Goal:
With the images removed, repeat the data below exactly.

Information shown:
>> START
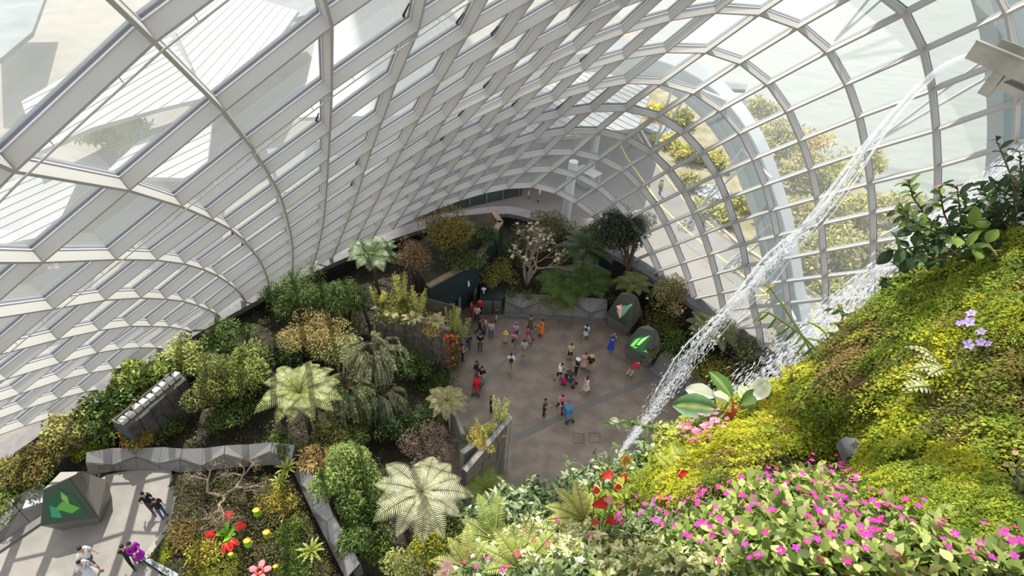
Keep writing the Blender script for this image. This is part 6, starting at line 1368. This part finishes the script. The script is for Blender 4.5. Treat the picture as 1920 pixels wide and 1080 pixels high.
def body(pose):
    if pose in POSE: return POSE[pose]
    J = joints(pose); nm = list(J); me = bpy.data.meshes.new('skeleton'); me.from_pydata([tuple(J[k]) for k in nm], [(nm.index(a), nm.index(b)) for a, b in CH], [])
    o = bpy.data.objects.new('skeleton', me); COL.objects.link(o); md = o.modifiers.new('skin', 'SKIN'); md.use_smooth_shade = True
    for i, k in enumerate(nm):
        sv = me.skin_vertices[0].data[i]; sv.radius = RAD.get(k) or RAD[k[1:]]; sv.use_root = (k == 'pel')
    s = o.modifiers.new('sub', 'SUBSURF'); s.levels = s.render_levels = 1
    ev = o.evaluated_get(bpy.context.evaluated_depsgraph_get()); em = bpy.data.meshes.new_from_object(ev); bpy.data.objects.remove(o)
    V = np.array([v.co for v in em.vertices]); N_ = np.array([v.normal for v in em.vertices]); F = [list(p.vertices) for p in em.polygons]
    seg = [(a, b, J[a], J[b]) for a, b in CH]
    def near(p):
        best = None
        for a, b, A_, B_ in seg:
            ab = B_ - A_; t = np.clip((p - A_) @ ab / (ab @ ab + 1e-9), 0, 1); d = np.linalg.norm(p - A_ - ab * t)
            if best is None or d < best[0]: best = (d, a, b, t)
        return best[1:]
    reg = []
    for f in F:
        a, b, t = near(V[f].mean(0)); k = b[1:] if b[0] in 'lr' and len(b) == 3 else b
        reg.append({'sp': 'belly', 'ch': 'chest', 'nk': 'chest' if t < .45 else 'neck', 'h0': 'head', 'h1': 'head', 'sh': 'chest', 'el': 'uparm', 'wr': 'loarm', 'hp': 'hip', 'kn': 'thigh' if t > .02 else 'hip', 'an': 'shin', 'to': 'foot'}[k])
    m = MB().add(V, F)       # hands with five fingers, nose and ears
    fd = unit(np.cross(J['h1'] - J['h0'], [1, 0, 0])); fd = fd if fd[1] < 0 or pose == 'bend' else -fd
    hc = (J['h0'] + J['h1']) / 2
    if pose == 'bend': fd = np.array([0, -.45, -.9])
    m.tube([hc + fd * .085, hc + fd * .118 - (J['h1'] - J['h0']) * .12], [.02, .014], 5)
    for sx in (-1, 1): m.blob(hc + np.array([sx * .082, 0, 0]), (.012, .022, .032), 6, 4)
    for n in 'lr':
        d = unit(J[n + 'wr'] - J[n + 'el']); s_ = unit(np.cross(d, [0, 0, 1.]) + 1e-6); w = J[n + 'wr']; c_ = np.cross(s_, d)
        m.blob(w + d * .05, (.045, .022, .055), 7, 4, 0, np.column_stack([s_, c_, d]))
        for i in range(4):
            x = (-.03 + .02 * i); L = (.06, .075, .07, .052)[i]; m.tube([w + d * .085 + s_ * x, w + d * (.085 + L * .6) + s_ * x * 1.15 + c_ * .01, w + d * (.085 + L) + s_ * x * 1.1 + c_ * .035], [.010, .009, .006], 4)
        m.tube([w + d * .03 - s_ * .04, w + d * .065 - s_ * .07 + c_ * .015, w + d * .09 - s_ * .065 + c_ * .03], [.011, .010, .007], 4)
    bm_ = mesh('body', m.v, m.f, [M_SKIN], smooth=True)
    def shell(name, regs, infl):
        fs = [f for f, r in zip(F, reg) if r in regs]; used = sorted({i for f in fs for i in f}); mp = {v: i for i, v in enumerate(used)}; n = len(used)
        outer = V[used] + N_[used] * infl; inner = V[used] + N_[used] * (infl * .3); ff = [[mp[i] for i in f] for f in fs]; ec = {}
        for f in ff:
            for i in range(len(f)):
                e = (f[i], f[(i + 1) % len(f)]); ec[e] = ec.get(e, 0) + 1
        rim = [[e[1], e[0], e[0] + n, e[1] + n] for e in ec if (e[1], e[0]) not in ec]
        return mesh(name, np.vstack([outer, inner]), ff + rim, [M_SKIN], smooth=True)
    P = dict(J=J, body=bm_, shirt=shell('shirt', ('chest', 'belly', 'uparm', 'hip'), .016), shorts=shell('shorts', ('hip', 'thigh'), .012), trousers=shell('trousers', ('hip', 'thigh', 'shin'), .012), shoes=shell('shoes', ('foot',), .012), long=shell('shirt', ('chest', 'belly', 'uparm', 'loarm', 'hip'), .016))
    ax_ = unit(J['h1'] - J['h0']); rot = np.column_stack([unit(np.cross(-fd, ax_)), -fd, ax_])
    P['hair'] = MB().blob(hc + ax_ * .035 - fd * .022, (.092, .096, .098), 9, 6, 0, rot); P['hairlong'] = MB().blob(hc + ax_ * .035 - fd * .022, (.092, .096, .098), 9, 6, 0, rot).blob(hc - ax_ * .10 - fd * .075, (.08, .045, .15), 8, 5, 0, rot)
    P['hat'] = MB().blob(hc + ax_ * .06, (.105, .105, .09), 9, 5, 0, rot).tube([hc + ax_ * .055, hc + ax_ * .07], [.19, .17], 12); P['cap'] = MB().blob(hc + ax_ * .05, (.10, .104, .085), 9, 5, 0, rot).blob(hc + ax_ * .04 + fd * .10, (.07, .08, .012), 8, 4, 0, rot)
    for k in ('hair', 'hairlong', 'hat', 'cap'): P[k] = mesh(k, P[k].v, P[k].f, [M_HAIR], smooth=True)
    ba = (J['ch'] + J['sp']) / 2; bk = np.array([0, 1, 0]) if pose != 'bend' else np.array([0, .5, .85])
    rb = np.column_stack([[1, 0, 0], bk, unit(np.cross([1, 0, 0], bk))]); P['backpack'] = MB().blob(ba + bk * .19, (.15, .09, .21), 8, 6, 0, rb)
    P['backpack'] = mesh('backpack', P['backpack'].v, P['backpack'].f, [M_HAIR], smooth=True)
    m = MB(); m.tube([J['sp'] + [0, 0, .02], J['pel'], (J['pel'] + (J['lkn'] + J['rkn']) / 2) / 2, (J['lkn'] + J['rkn']) / 2 + [0, 0, -.05]], [.15, .17, .22, .27], 12, cap=False); P['skirt'] = mesh('skirt', m.v, m.f, [M_SKIN], smooth=True)
    POSE[pose] = P; return P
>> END
Worked solution:
Keep writing the Blender script for this image. This is part 6, starting at line 1368. This part finishes the script. The script is for Blender 4.5. Treat the picture as 1920 pixels wide and 1080 pixels high.
def body(pose):
    if pose in POSE: return POSE[pose]
    J = joints(pose); nm = list(J); me = bpy.data.meshes.new('skeleton'); me.from_pydata([tuple(J[k]) for k in nm], [(nm.index(a), nm.index(b)) for a, b in CH], [])
    o = bpy.data.objects.new('skeleton', me); COL.objects.link(o); md = o.modifiers.new('skin', 'SKIN'); md.use_smooth_shade = True
    for i, k in enumerate(nm):
        sv = me.skin_vertices[0].data[i]; sv.radius = RAD.get(k) or RAD[k[1:]]; sv.use_root = (k == 'pel')
    s = o.modifiers.new('sub', 'SUBSURF'); s.levels = s.render_levels = 1
    ev = o.evaluated_get(bpy.context.evaluated_depsgraph_get()); em = bpy.data.meshes.new_from_object(ev); bpy.data.objects.remove(o)
    V = np.array([v.co for v in em.vertices]); N_ = np.array([v.normal for v in em.vertices]); F = [list(p.vertices) for p in em.polygons]
    seg = [(a, b, J[a], J[b]) for a, b in CH]
    def near(p):
        best = None
        for a, b, A_, B_ in seg:
            ab = B_ - A_; t = np.clip((p - A_) @ ab / (ab @ ab + 1e-9), 0, 1); d = np.linalg.norm(p - A_ - ab * t)
            if best is None or d < best[0]: best = (d, a, b, t)
        return best[1:]
    reg = []
    for f in F:
        a, b, t = near(V[f].mean(0)); k = b[1:] if b[0] in 'lr' and len(b) == 3 else b
        reg.append({'sp': 'belly', 'ch': 'chest', 'nk': 'chest' if t < .45 else 'neck', 'h0': 'head', 'h1': 'head', 'sh': 'chest', 'el': 'uparm', 'wr': 'loarm', 'hp': 'hip', 'kn': 'thigh' if t > .02 else 'hip', 'an': 'shin', 'to': 'foot'}[k])
    m = MB().add(V, F)       # hands with five fingers, nose and ears
    fd = unit(np.cross(J['h1'] - J['h0'], [1, 0, 0])); fd = fd if fd[1] < 0 or pose == 'bend' else -fd
    hc = (J['h0'] + J['h1']) / 2
    if pose == 'bend': fd = np.array([0, -.45, -.9])
    m.tube([hc + fd * .085, hc + fd * .118 - (J['h1'] - J['h0']) * .12], [.02, .014], 5)
    for sx in (-1, 1): m.blob(hc + np.array([sx * .082, 0, 0]), (.012, .022, .032), 6, 4)
    for n in 'lr':
        d = unit(J[n + 'wr'] - J[n + 'el']); s_ = unit(np.cross(d, [0, 0, 1.]) + 1e-6); w = J[n + 'wr']; c_ = np.cross(s_, d)
        m.blob(w + d * .05, (.045, .022, .055), 7, 4, 0, np.column_stack([s_, c_, d]))
        for i in range(4):
            x = (-.03 + .02 * i); L = (.06, .075, .07, .052)[i]; m.tube([w + d * .085 + s_ * x, w + d * (.085 + L * .6) + s_ * x * 1.15 + c_ * .01, w + d * (.085 + L) + s_ * x * 1.1 + c_ * .035], [.010, .009, .006], 4)
        m.tube([w + d * .03 - s_ * .04, w + d * .065 - s_ * .07 + c_ * .015, w + d * .09 - s_ * .065 + c_ * .03], [.011, .010, .007], 4)
    bm_ = mesh('body', m.v, m.f, [M_SKIN], smooth=True)
    def shell(name, regs, infl):
        fs = [f for f, r in zip(F, reg) if r in regs]; used = sorted({i for f in fs for i in f}); mp = {v: i for i, v in enumerate(used)}; n = len(used)
        outer = V[used] + N_[used] * infl; inner = V[used] + N_[used] * (infl * .3); ff = [[mp[i] for i in f] for f in fs]; ec = {}
        for f in ff:
            for i in range(len(f)):
                e = (f[i], f[(i + 1) % len(f)]); ec[e] = ec.get(e, 0) + 1
        rim = [[e[1], e[0], e[0] + n, e[1] + n] for e in ec if (e[1], e[0]) not in ec]
        return mesh(name, np.vstack([outer, inner]), ff + rim, [M_SKIN], smooth=True)
    P = dict(J=J, body=bm_, shirt=shell('shirt', ('chest', 'belly', 'uparm', 'hip'), .016), shorts=shell('shorts', ('hip', 'thigh'), .012), trousers=shell('trousers', ('hip', 'thigh', 'shin'), .012), shoes=shell('shoes', ('foot',), .012), long=shell('shirt', ('chest', 'belly', 'uparm', 'loarm', 'hip'), .016))
    ax_ = unit(J['h1'] - J['h0']); rot = np.column_stack([unit(np.cross(-fd, ax_)), -fd, ax_])
    P['hair'] = MB().blob(hc + ax_ * .035 - fd * .022, (.092, .096, .098), 9, 6, 0, rot); P['hairlong'] = MB().blob(hc + ax_ * .035 - fd * .022, (.092, .096, .098), 9, 6, 0, rot).blob(hc - ax_ * .10 - fd * .075, (.08, .045, .15), 8, 5, 0, rot)
    P['hat'] = MB().blob(hc + ax_ * .06, (.105, .105, .09), 9, 5, 0, rot).tube([hc + ax_ * .055, hc + ax_ * .07], [.19, .17], 12); P['cap'] = MB().blob(hc + ax_ * .05, (.10, .104, .085), 9, 5, 0, rot).blob(hc + ax_ * .04 + fd * .10, (.07, .08, .012), 8, 4, 0, rot)
    for k in ('hair', 'hairlong', 'hat', 'cap'): P[k] = mesh(k, P[k].v, P[k].f, [M_HAIR], smooth=True)
    ba = (J['ch'] + J['sp']) / 2; bk = np.array([0, 1, 0]) if pose != 'bend' else np.array([0, .5, .85])
    rb = np.column_stack([[1, 0, 0], bk, unit(np.cross([1, 0, 0], bk))]); P['backpack'] = MB().blob(ba + bk * .19, (.15, .09, .21), 8, 6, 0, rb)
    P['backpack'] = mesh('backpack', P['backpack'].v, P['backpack'].f, [M_HAIR], smooth=True)
    m = MB(); m.tube([J['sp'] + [0, 0, .02], J['pel'], (J['pel'] + (J['lkn'] + J['rkn']) / 2) / 2, (J['lkn'] + J['rkn']) / 2 + [0, 0, -.05]], [.15, .17, .22, .27], 12, cap=False); P['skirt'] = mesh('skirt', m.v, m.f, [M_SKIN], smooth=True)
    POSE[pose] = P; return P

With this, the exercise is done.